Galata Kulesi Giriş Ücreti ve Diğer Bilgiler
Kulenin tarihini anlattık ama İstanbul’a olan estetik katkısını da yadsıyamayız. Şimdi sıra burayı keşfetmeye geldiyse birkaç bilgi vermemiz gerek. Galata Kulesi giriş ücreti 2023 yılı itibarıyla 175 TL. Kulenin çalışma saatleri ise 08.30-23.00 arası. Güncel bilgi almak için
Galata Kulesi web sayfasını ziyaret edebilirsin.
Galata Kulesi’ne asansörle çıkıyorsun. Bir yere kadar sana asansör eşlik etse de son iki katında merdiven kullanmak durumundasın. İnişte ise asansörü kullanamıyorsun. Galata Kulesi’nin üst katı restorana ayrılmış durumda. Türk mutfağının eşsiz menüsünün bulunduğu bu restoranda, tarihle iç içe muhteşem bir manzarayla yemek yeme deneyimini bünyenle tanıştırabilirsin.

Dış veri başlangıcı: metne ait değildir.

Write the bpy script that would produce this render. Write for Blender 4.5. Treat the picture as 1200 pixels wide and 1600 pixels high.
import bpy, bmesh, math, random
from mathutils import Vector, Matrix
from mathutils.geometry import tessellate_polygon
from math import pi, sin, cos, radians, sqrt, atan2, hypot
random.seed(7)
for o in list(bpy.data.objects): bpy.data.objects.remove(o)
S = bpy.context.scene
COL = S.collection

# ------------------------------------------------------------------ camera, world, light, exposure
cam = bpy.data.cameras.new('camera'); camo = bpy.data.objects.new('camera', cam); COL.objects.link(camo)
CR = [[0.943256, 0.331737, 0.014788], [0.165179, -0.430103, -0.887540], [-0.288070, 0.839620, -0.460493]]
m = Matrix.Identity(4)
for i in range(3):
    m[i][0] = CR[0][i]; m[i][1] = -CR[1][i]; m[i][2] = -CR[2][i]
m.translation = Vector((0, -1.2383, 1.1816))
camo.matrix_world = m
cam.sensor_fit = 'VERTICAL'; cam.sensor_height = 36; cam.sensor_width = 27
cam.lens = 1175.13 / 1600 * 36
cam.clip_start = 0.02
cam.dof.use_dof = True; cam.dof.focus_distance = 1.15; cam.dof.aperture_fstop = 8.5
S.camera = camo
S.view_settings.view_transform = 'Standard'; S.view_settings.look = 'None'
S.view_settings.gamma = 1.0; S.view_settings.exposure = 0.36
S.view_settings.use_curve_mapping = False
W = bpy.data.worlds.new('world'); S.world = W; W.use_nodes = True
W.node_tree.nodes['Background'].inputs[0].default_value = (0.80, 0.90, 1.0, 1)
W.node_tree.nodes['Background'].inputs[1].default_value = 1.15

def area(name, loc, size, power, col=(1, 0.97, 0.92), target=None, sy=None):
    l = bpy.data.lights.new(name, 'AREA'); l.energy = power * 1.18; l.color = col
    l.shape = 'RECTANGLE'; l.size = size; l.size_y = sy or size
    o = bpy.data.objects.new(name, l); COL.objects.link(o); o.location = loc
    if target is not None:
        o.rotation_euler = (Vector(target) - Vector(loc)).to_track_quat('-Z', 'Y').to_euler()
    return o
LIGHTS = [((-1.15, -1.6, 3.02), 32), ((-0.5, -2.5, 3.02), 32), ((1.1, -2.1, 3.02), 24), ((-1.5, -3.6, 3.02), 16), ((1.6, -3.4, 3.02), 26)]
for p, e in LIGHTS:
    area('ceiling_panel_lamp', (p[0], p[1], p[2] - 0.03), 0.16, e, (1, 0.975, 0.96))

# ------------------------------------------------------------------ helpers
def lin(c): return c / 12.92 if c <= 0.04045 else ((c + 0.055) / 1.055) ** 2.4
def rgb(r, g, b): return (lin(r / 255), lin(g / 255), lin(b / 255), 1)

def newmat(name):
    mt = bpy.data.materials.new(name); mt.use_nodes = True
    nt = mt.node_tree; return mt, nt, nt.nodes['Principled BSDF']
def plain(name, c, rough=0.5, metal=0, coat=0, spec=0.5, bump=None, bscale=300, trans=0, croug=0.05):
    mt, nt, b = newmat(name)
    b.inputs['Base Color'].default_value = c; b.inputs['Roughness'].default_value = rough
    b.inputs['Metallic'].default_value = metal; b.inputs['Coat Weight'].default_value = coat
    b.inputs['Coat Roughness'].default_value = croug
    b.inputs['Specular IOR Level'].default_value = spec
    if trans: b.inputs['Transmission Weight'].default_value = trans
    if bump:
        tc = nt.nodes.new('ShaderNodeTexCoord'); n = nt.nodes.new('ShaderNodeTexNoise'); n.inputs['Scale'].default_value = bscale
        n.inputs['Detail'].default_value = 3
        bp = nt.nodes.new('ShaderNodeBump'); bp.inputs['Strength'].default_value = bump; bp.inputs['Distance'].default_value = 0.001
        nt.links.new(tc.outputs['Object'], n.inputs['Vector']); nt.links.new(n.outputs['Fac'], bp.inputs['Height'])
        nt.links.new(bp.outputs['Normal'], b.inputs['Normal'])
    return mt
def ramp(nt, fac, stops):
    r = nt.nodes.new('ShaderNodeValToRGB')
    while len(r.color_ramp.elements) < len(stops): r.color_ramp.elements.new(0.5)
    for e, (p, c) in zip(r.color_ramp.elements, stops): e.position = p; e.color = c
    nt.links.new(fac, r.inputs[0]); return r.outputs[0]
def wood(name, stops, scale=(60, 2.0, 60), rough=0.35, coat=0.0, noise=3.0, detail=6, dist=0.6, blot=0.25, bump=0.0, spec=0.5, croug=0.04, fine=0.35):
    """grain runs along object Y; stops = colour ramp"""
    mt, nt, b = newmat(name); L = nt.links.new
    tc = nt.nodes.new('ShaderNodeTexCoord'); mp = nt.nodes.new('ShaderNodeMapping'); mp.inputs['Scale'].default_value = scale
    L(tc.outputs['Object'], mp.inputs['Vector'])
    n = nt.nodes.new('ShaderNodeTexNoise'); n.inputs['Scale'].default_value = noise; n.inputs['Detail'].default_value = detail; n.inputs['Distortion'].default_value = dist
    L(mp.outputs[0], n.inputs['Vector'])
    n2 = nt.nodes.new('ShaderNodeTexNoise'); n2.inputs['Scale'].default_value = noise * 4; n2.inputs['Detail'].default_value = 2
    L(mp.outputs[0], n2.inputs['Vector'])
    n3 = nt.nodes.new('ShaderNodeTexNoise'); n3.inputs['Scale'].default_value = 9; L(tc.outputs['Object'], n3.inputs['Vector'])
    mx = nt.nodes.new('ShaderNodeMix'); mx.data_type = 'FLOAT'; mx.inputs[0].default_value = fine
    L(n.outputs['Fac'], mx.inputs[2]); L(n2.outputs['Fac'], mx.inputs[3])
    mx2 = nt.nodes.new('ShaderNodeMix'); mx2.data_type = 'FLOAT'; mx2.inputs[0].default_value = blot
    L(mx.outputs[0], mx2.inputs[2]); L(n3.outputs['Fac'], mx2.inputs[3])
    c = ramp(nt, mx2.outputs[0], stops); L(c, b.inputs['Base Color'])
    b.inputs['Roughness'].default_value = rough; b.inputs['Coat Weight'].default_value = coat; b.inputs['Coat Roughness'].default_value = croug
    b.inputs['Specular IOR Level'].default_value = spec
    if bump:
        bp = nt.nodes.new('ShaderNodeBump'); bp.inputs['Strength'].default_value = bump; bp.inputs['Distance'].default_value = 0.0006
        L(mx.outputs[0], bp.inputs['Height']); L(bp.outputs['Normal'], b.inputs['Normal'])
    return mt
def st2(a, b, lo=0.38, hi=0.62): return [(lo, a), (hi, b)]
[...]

Galata Kulesi’nin Çevresinde Neler Var?
Galata Kulesi’nin çevresinde birçok kahve mekanı sıralayabiliriz. Gezilecek yerler, alışveriş caddeleri, tarihi mekanlar… Hem mimari estetiği hem bulunduğu merkezi lokasyon hem de manzarasıyla muhteşem şeyleri tek nefeste sunan Galata, İstanbul ziyaretinde ilk uğrayacağın yer olacak muhtemelen. Kuleden İstanbul’un sahil kesimi tamamen izlenebiliyor. Yani Haliç ve İstanbul Boğazı panoramik olarak ayağının dibinde.

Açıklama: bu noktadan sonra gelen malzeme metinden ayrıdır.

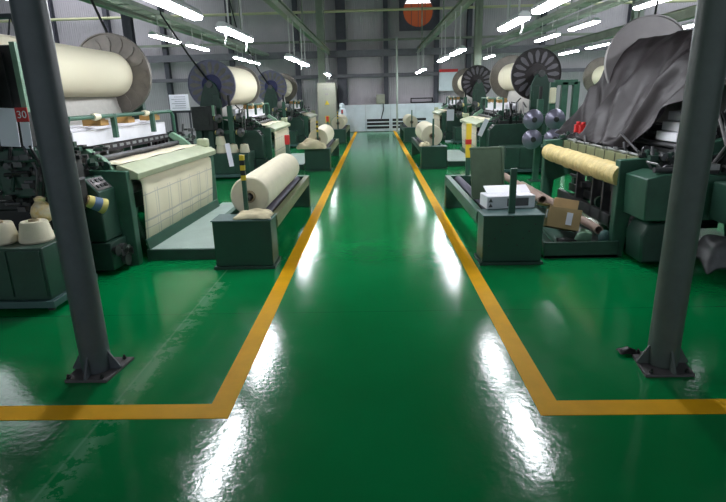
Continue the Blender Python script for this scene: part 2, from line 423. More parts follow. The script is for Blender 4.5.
ibeam(-5.4, 3.6, 'pale green steel beam outside the left cable trays', 'steelbeam', .18, .25)
tray(5.55, 3.5, 'grey cable tray high over the right weaving machines')
ibeam(7.4, 3.3, 'pale green steel beam over the far right weaving machines', 'steelbeam', .2, .25)
tray(4.65, 3.42, 'grey cable tray above the middle row of right side lamps')
# upright and cross steel
def upright(x, y, w, z0, z1, label, mt='steelbeam'):
    m = MB((x, y, z0)); m.box(x-w/2, x+w/2, y-w*.4, y-w*.4+.02, z0, z1).box(x-w/2, x+w/2, y+w*.4-.02, y+w*.4, z0, z1).box(x-.01, x+.01, y-w*.4, y+w*.4, z0, z1)
    tag(m.build('steel_upright', mt, smooth=0, loc=(x, y, z0)), label, 'upright')
upright(4.15, 22.4, .28, 0, ZC, 'pale green steel upright behind the furthest right weaving machine')
upright(-2.35, 24.9, .3, 0, ZC, 'pale green steel upright beside the grey electrical cabinet')
upright(8.28, 18.0, .3, 0, ZC, 'grey steel upright behind the second right weaving machine', 'tray')
upright(-7.2, 16.5, .26, 0, ZC, 'dark steel upright behind the left weaving machines', 'column')
m = MB((0, 20.5, 5.6)); m.prism([(-2.35, 20.7), (-2.15, 20.7), (-3.6, 12.0), (-3.8, 12.0)], 5.55, 5.75, 'z')
m = MB((-10.8, 14, 2.9))
for z in (2.75, 3.75): m.box(-13.5, -8.75, 13.9, 14.1, z-.05, z+.05)
for k in range(8):
    x = -13.4+k*.58; m.tube([(x, 14, 2.75), (x+.29, 14, 3.75), (x+.58, 14, 2.75)], .03, 6)
for x in (-13.45, -8.8): m.box(x-.06, x+.06, 13.92, 14.08, 0, 3.8)
tag(m.build('lattice_girder', 'column', loc=(-10.8, 14, 2.9)), 'dark zigzag lattice girder at the far left edge behind the pillar', 'girder')
# loose suspended power cables down to the machine tops
def hang(pts, label):
    m = MB(pts[-1]); m.tube(pts, .02, 8)
    tag(m.build('power_cable', 'black', loc=pts[-1]), label, 'cable')
hang([(-4.6, 12.0, ZC-.02), (-4.5, 12.0, 3.4), (-3.98, 12.02, 2.52), (-3.62, 12.02, 2.0)], 'black power cable slanting down to the second left weaving machine')
hang([(-5.2, 19.0, ZC-.02), (-4.6, 19.0, 3.9), (-4.0, 19.02, 2.6), (-3.62, 19.02, 2.0)], 'black power cable slanting down to the furthest left weaving machine')
hang([(-4.75, 8.6, ZC-.02), (-4.35, 8.6, 3.4), (-3.75, 8.3, 2.05), (-3.65, 8.05, 1.9)], 'black power cable slanting down behind the nearest left warp beam')
hang([(4.6, 9.2, ZC-.02), (4.45, 9.0, 3.4), (3.9, 8.0, 2.1), (3.8, 7.85, 1.8)], 'dark power cable slanting down behind the tarp covered weaving machine')

# ------------------------------------------------------------------ lamps
def lamp(x, y0, y1, z, label, drops=0):
    c = (x, (y0+y1)/2, z)
    t = thing('batten_lamp', label, 'lamp', c, 'suspended strip lamps')
    m = MB(c); m.prism([(x-.07, z+.0), (x+.07, z+.0), (x+.07, z+.03), (x+.035, z+.07), (x-.035, z+.07), (x-.07, z+.03)], y0, y1); m.build('housing', 'lampbody', t)
    m = MB(c); m.prism([(x-.068, z), (x-.06, z-.03), (x-.035, z-.04), (x+.035, z-.04), (x+.06, z-.03), (x+.068, z)], y0+.015, y1-.015); m.build('diffuser', 'lamp', t)
    for y in (y0+.25*(y1-y0), y0+.75*(y1-y0)):
        m = MB(c); m.cyl((x, y, z+.07), (x, y, 3.4 if abs(x) < 2.5 else 3.175 if x > 7 else 3.42 if x > 0 else 3.44), .012, 8); m.build('rod', 'rod', t)
    for k in range(drops):
        y = y0+(.1+.75*k)*(y1-y0); m = MB(c); m.tube([(x, y, z-.035), (x+.01, y, z-.1), (x-.01, y+.01, z-.19)], .012, 6); m.build('pull_cord', 'rod', t)
LZ = 2.52
rows = [
 ('left aisle', -1.93, 2.52, [(4.6, 6.2), (7.15, 8.7), (12.5, 13.9), (14.6, 16.0), (22.2, 23.8)], {1: 2, 4: 2, 3: 1}),
 ('left wall side', -4.75, 3.0, [(4.9, 6.4), (6.9, 8.0), (12.0, 13.6), (14.3, 15.9), (19.0, 20.5), (21.2, 22.8)], {}),
 ('right aisle', 1.86, 2.52, [(5.1, 6.5), (7.0, 8.2), (11.7, 13.2), (14.2, 15.7), (20.4, 21.8), (22.6, 24.0)], {1: 1}),
 ('right middle', 4.62, 3.0, [(5.0, 6.5), (8.6, 10.1), (11.8, 13.3), (14.2, 16.0), (21.6, 23.2)], {}),
 ('far right', 7.3, 3.0, [(9.5, 11.0), (12.6, 14.2), (17.5, 19.3), (20.2, 22.0)], {}),
]
for rn, x, lz, ls, dr in rows:
    for i, (a, b) in enumerate(ls):
        lamp(x, a, b, lz, 'glowing white strip lamp hanging on rods, %s of the %s row' % ((['nearest']+names[1:])[i], rn), dr.get(i, 0))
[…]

Galata Kulesi Çevresinde Neler Yapsak?
Galata Kulesi’ni keşfettin, tarihe ve İstanbul manzarasına doydun. “Bu gezi keyfi burada sonlanmasın da Galata gölgesinde bir şeyler yapalım.” diyorsan sana özel birkaç önerimiz var:
- Eğer kuleyle harika bir fotoğraf çektirmek istersen Galata Kulesi’ni arkana alacağın Konak Restoran’a mutlaka uğra. Burada önce bir kahve içip sonra Galata ile fotoğraf çektirebilirsin. Konak Restoran, kulenin sağ tarafında bulunan yokuştan indiğinde bulabileceğin kadar yakın. Galata ile fotoğraf çektirmenin bir yolu da kulenin tam karşısındaki sokağa girmek. Sokağın başında vereceğin pozda, kulenin tam arkadan boylu boyunca sana eşlik ettiğini göreceksin.
- Konak Restoran’a alternatif olarak kule manzarası görebileceğin diğer mekanlar ise şöyle: Barnathan, Firuzende, Şirin Fırın, Güney Restoran, Nuit Teras.
- Kulenin çevresi hep hareketli. Kafe ve restoranlar derya deniz fakat aşağı indiğinde Karaköy’e varacağını ve orada da seni muhteşem kafelerin beklediğini bilmelisin.
- Kale ile vedalaşıp İstiklal Caddesi’ne çıkmaya karar verdiysen Galip Dede Caddesi’nden doğru yukarı çıkarken seni muhteşem restoran ve butik kafeler bekliyor.
- Galip Dede Caddesi; hediyelik eşyalar, el yapımı takı – aksesuarlar ve enstrüman dükkanlarıyla ayrıca değerlendirilmesi gereken bir gezi rotası. Kıymetini bil!
- Farklı bir etkinlik için Galata Mevlevihanesi’ne uğrayabilirsin. Burada turistler oldukça fazla. Özel etkinliklerin düzenlediği bu mevlevihaneye girmek ücretli.
- Yine Galata sınırları içinde bulunan Kırım Kilisesi de uğraman gereken yerlerden.